--- AIM OF THE EXERCISE ---
Write out all of the data exactly as it appears.

--- DATA BLOCK ---
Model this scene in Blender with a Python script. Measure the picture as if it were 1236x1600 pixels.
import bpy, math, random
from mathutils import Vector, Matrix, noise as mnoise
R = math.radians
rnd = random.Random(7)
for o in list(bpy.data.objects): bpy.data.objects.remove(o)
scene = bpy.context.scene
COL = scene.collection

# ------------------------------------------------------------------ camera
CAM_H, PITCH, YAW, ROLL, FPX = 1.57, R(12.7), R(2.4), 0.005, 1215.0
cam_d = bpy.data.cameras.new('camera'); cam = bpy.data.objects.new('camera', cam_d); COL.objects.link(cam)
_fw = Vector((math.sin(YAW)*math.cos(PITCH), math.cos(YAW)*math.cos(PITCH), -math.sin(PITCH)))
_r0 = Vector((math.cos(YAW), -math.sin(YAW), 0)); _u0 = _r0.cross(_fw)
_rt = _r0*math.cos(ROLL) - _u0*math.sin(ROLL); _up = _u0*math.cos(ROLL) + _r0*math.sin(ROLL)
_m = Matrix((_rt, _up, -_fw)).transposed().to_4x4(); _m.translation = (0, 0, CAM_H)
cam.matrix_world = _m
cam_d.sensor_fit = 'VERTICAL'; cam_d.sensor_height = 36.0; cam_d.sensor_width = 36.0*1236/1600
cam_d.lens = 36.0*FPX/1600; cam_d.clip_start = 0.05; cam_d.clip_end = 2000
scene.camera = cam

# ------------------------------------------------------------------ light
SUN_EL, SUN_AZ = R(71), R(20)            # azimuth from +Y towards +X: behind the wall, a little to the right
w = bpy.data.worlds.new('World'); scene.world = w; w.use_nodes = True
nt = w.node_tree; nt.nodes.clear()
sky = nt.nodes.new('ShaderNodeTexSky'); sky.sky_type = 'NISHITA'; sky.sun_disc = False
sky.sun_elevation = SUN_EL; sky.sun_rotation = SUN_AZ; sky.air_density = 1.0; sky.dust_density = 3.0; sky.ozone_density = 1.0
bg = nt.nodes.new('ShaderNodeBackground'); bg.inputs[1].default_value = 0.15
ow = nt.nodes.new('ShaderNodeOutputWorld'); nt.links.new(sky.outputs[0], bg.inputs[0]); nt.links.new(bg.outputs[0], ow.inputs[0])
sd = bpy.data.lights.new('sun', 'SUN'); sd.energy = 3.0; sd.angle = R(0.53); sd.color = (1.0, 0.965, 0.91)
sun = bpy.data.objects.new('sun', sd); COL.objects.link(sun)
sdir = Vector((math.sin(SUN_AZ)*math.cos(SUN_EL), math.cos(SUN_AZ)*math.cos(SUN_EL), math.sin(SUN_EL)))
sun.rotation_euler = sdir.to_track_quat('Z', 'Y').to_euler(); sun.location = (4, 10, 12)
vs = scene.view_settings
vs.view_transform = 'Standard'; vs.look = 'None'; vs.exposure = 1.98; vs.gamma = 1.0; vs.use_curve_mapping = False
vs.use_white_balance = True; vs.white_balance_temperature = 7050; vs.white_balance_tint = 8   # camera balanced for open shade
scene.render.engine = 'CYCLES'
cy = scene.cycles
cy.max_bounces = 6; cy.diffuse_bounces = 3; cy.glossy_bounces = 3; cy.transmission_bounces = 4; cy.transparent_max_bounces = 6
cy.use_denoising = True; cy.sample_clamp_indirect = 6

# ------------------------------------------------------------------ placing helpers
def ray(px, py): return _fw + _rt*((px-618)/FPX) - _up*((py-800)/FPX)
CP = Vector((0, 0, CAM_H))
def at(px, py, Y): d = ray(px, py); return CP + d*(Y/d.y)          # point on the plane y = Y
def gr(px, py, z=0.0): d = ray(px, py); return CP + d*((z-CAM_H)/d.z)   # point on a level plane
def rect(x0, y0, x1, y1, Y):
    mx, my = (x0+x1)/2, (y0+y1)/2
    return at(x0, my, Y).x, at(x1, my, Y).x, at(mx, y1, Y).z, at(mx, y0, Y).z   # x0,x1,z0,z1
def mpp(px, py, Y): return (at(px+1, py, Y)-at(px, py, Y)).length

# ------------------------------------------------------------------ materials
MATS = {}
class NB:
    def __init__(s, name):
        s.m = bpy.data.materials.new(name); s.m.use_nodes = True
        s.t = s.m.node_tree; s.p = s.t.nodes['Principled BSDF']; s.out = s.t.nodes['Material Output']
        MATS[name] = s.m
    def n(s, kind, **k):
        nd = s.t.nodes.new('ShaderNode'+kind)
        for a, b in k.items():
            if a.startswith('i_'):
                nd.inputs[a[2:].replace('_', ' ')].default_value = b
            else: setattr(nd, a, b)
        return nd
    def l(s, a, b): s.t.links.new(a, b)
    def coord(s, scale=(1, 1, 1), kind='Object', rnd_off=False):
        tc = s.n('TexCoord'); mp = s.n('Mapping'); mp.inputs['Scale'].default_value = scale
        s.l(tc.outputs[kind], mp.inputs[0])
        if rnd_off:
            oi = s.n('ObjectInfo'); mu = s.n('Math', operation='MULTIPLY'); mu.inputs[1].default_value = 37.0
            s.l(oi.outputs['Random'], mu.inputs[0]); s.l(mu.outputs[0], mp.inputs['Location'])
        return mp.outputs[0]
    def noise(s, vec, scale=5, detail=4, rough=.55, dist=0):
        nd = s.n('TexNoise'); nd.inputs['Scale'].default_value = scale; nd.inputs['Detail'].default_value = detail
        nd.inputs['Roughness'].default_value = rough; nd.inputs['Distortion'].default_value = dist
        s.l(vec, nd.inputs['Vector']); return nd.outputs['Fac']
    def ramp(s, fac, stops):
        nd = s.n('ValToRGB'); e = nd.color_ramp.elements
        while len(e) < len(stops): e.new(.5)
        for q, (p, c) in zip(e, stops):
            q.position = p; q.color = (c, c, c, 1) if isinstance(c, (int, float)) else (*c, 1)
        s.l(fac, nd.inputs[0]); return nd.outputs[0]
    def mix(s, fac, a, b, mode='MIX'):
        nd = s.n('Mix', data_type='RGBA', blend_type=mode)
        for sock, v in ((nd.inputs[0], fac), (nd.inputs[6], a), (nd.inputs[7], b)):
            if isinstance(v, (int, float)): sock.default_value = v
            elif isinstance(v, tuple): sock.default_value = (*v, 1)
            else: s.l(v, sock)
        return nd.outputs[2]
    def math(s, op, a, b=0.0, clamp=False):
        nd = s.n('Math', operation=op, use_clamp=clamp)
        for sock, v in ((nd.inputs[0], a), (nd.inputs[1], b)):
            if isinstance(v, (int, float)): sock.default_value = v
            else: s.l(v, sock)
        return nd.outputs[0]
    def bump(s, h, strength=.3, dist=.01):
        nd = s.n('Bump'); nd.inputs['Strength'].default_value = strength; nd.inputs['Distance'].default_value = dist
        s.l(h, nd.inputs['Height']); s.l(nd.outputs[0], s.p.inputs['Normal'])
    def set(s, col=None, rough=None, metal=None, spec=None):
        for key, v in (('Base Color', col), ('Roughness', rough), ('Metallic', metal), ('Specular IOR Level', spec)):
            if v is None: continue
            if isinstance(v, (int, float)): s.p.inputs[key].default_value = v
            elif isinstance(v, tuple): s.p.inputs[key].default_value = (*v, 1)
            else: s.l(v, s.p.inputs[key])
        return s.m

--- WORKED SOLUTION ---
Model this scene in Blender with a Python script. Measure the picture as if it were 1236x1600 pixels.
import bpy, math, random
from mathutils import Vector, Matrix, noise as mnoise
R = math.radians
rnd = random.Random(7)
for o in list(bpy.data.objects): bpy.data.objects.remove(o)
scene = bpy.context.scene
COL = scene.collection

# ------------------------------------------------------------------ camera
CAM_H, PITCH, YAW, ROLL, FPX = 1.57, R(12.7), R(2.4), 0.005, 1215.0
cam_d = bpy.data.cameras.new('camera'); cam = bpy.data.objects.new('camera', cam_d); COL.objects.link(cam)
_fw = Vector((math.sin(YAW)*math.cos(PITCH), math.cos(YAW)*math.cos(PITCH), -math.sin(PITCH)))
_r0 = Vector((math.cos(YAW), -math.sin(YAW), 0)); _u0 = _r0.cross(_fw)
_rt = _r0*math.cos(ROLL) - _u0*math.sin(ROLL); _up = _u0*math.cos(ROLL) + _r0*math.sin(ROLL)
_m = Matrix((_rt, _up, -_fw)).transposed().to_4x4(); _m.translation = (0, 0, CAM_H)
cam.matrix_world = _m
cam_d.sensor_fit = 'VERTICAL'; cam_d.sensor_height = 36.0; cam_d.sensor_width = 36.0*1236/1600
cam_d.lens = 36.0*FPX/1600; cam_d.clip_start = 0.05; cam_d.clip_end = 2000
scene.camera = cam

# ------------------------------------------------------------------ light
SUN_EL, SUN_AZ = R(71), R(20)            # azimuth from +Y towards +X: behind the wall, a little to the right
w = bpy.data.worlds.new('World'); scene.world = w; w.use_nodes = True
nt = w.node_tree; nt.nodes.clear()
sky = nt.nodes.new('ShaderNodeTexSky'); sky.sky_type = 'NISHITA'; sky.sun_disc = False
sky.sun_elevation = SUN_EL; sky.sun_rotation = SUN_AZ; sky.air_density = 1.0; sky.dust_density = 3.0; sky.ozone_density = 1.0
bg = nt.nodes.new('ShaderNodeBackground'); bg.inputs[1].default_value = 0.15
ow = nt.nodes.new('ShaderNodeOutputWorld'); nt.links.new(sky.outputs[0], bg.inputs[0]); nt.links.new(bg.outputs[0], ow.inputs[0])
sd = bpy.data.lights.new('sun', 'SUN'); sd.energy = 3.0; sd.angle = R(0.53); sd.color = (1.0, 0.965, 0.91)
sun = bpy.data.objects.new('sun', sd); COL.objects.link(sun)
sdir = Vector((math.sin(SUN_AZ)*math.cos(SUN_EL), math.cos(SUN_AZ)*math.cos(SUN_EL), math.sin(SUN_EL)))
sun.rotation_euler = sdir.to_track_quat('Z', 'Y').to_euler(); sun.location = (4, 10, 12)
vs = scene.view_settings
vs.view_transform = 'Standard'; vs.look = 'None'; vs.exposure = 1.98; vs.gamma = 1.0; vs.use_curve_mapping = False
vs.use_white_balance = True; vs.white_balance_temperature = 7050; vs.white_balance_tint = 8   # camera balanced for open shade
scene.render.engine = 'CYCLES'
cy = scene.cycles
cy.max_bounces = 6; cy.diffuse_bounces = 3; cy.glossy_bounces = 3; cy.transmission_bounces = 4; cy.transparent_max_bounces = 6
cy.use_denoising = True; cy.sample_clamp_indirect = 6

# ------------------------------------------------------------------ placing helpers
def ray(px, py): return _fw + _rt*((px-618)/FPX) - _up*((py-800)/FPX)
CP = Vector((0, 0, CAM_H))
def at(px, py, Y): d = ray(px, py); return CP + d*(Y/d.y)          # point on the plane y = Y
def gr(px, py, z=0.0): d = ray(px, py); return CP + d*((z-CAM_H)/d.z)   # point on a level plane
def rect(x0, y0, x1, y1, Y):
    mx, my = (x0+x1)/2, (y0+y1)/2
    return at(x0, my, Y).x, at(x1, my, Y).x, at(mx, y1, Y).z, at(mx, y0, Y).z   # x0,x1,z0,z1
def mpp(px, py, Y): return (at(px+1, py, Y)-at(px, py, Y)).length

# ------------------------------------------------------------------ materials
MATS = {}
class NB:
    def __init__(s, name):
        s.m = bpy.data.materials.new(name); s.m.use_nodes = True
        s.t = s.m.node_tree; s.p = s.t.nodes['Principled BSDF']; s.out = s.t.nodes['Material Output']
        MATS[name] = s.m
    def n(s, kind, **k):
        nd = s.t.nodes.new('ShaderNode'+kind)
        for a, b in k.items():
            if a.startswith('i_'):
                nd.inputs[a[2:].replace('_', ' ')].default_value = b
            else: setattr(nd, a, b)
        return nd
    def l(s, a, b): s.t.links.new(a, b)
    def coord(s, scale=(1, 1, 1), kind='Object', rnd_off=False):
        tc = s.n('TexCoord'); mp = s.n('Mapping'); mp.inputs['Scale'].default_value = scale
        s.l(tc.outputs[kind], mp.inputs[0])
        if rnd_off:
            oi = s.n('ObjectInfo'); mu = s.n('Math', operation='MULTIPLY'); mu.inputs[1].default_value = 37.0
            s.l(oi.outputs['Random'], mu.inputs[0]); s.l(mu.outputs[0], mp.inputs['Location'])
        return mp.outputs[0]
    def noise(s, vec, scale=5, detail=4, rough=.55, dist=0):
        nd = s.n('TexNoise'); nd.inputs['Scale'].default_value = scale; nd.inputs['Detail'].default_value = detail
        nd.inputs['Roughness'].default_value = rough; nd.inputs['Distortion'].default_value = dist
        s.l(vec, nd.inputs['Vector']); return nd.outputs['Fac']
    def ramp(s, fac, stops):
        nd = s.n('ValToRGB'); e = nd.color_ramp.elements
        while len(e) < len(stops): e.new(.5)
        for q, (p, c) in zip(e, stops):
            q.position = p; q.color = (c, c, c, 1) if isinstance(c, (int, float)) else (*c, 1)
        s.l(fac, nd.inputs[0]); return nd.outputs[0]
    def mix(s, fac, a, b, mode='MIX'):
        nd = s.n('Mix', data_type='RGBA', blend_type=mode)
        for sock, v in ((nd.inputs[0], fac), (nd.inputs[6], a), (nd.inputs[7], b)):
            if isinstance(v, (int, float)): sock.default_value = v
            elif isinstance(v, tuple): sock.default_value = (*v, 1)
            else: s.l(v, sock)
        return nd.outputs[2]
    def math(s, op, a, b=0.0, clamp=False):
        nd = s.n('Math', operation=op, use_clamp=clamp)
        for sock, v in ((nd.inputs[0], a), (nd.inputs[1], b)):
            if isinstance(v, (int, float)): sock.default_value = v
            else: s.l(v, sock)
        return nd.outputs[0]
    def bump(s, h, strength=.3, dist=.01):
        nd = s.n('Bump'); nd.inputs['Strength'].default_value = strength; nd.inputs['Distance'].default_value = dist
        s.l(h, nd.inputs['Height']); s.l(nd.outputs[0], s.p.inputs['Normal'])
    def set(s, col=None, rough=None, metal=None, spec=None):
        for key, v in (('Base Color', col), ('Roughness', rough), ('Metallic', metal), ('Specular IOR Level', spec)):
            if v is None: continue
            if isinstance(v, (int, float)): s.p.inputs[key].default_value = v
            elif isinstance(v, tuple): s.p.inputs[key].default_value = (*v, 1)
            else: s.l(v, s.p.inputs[key])
        return s.m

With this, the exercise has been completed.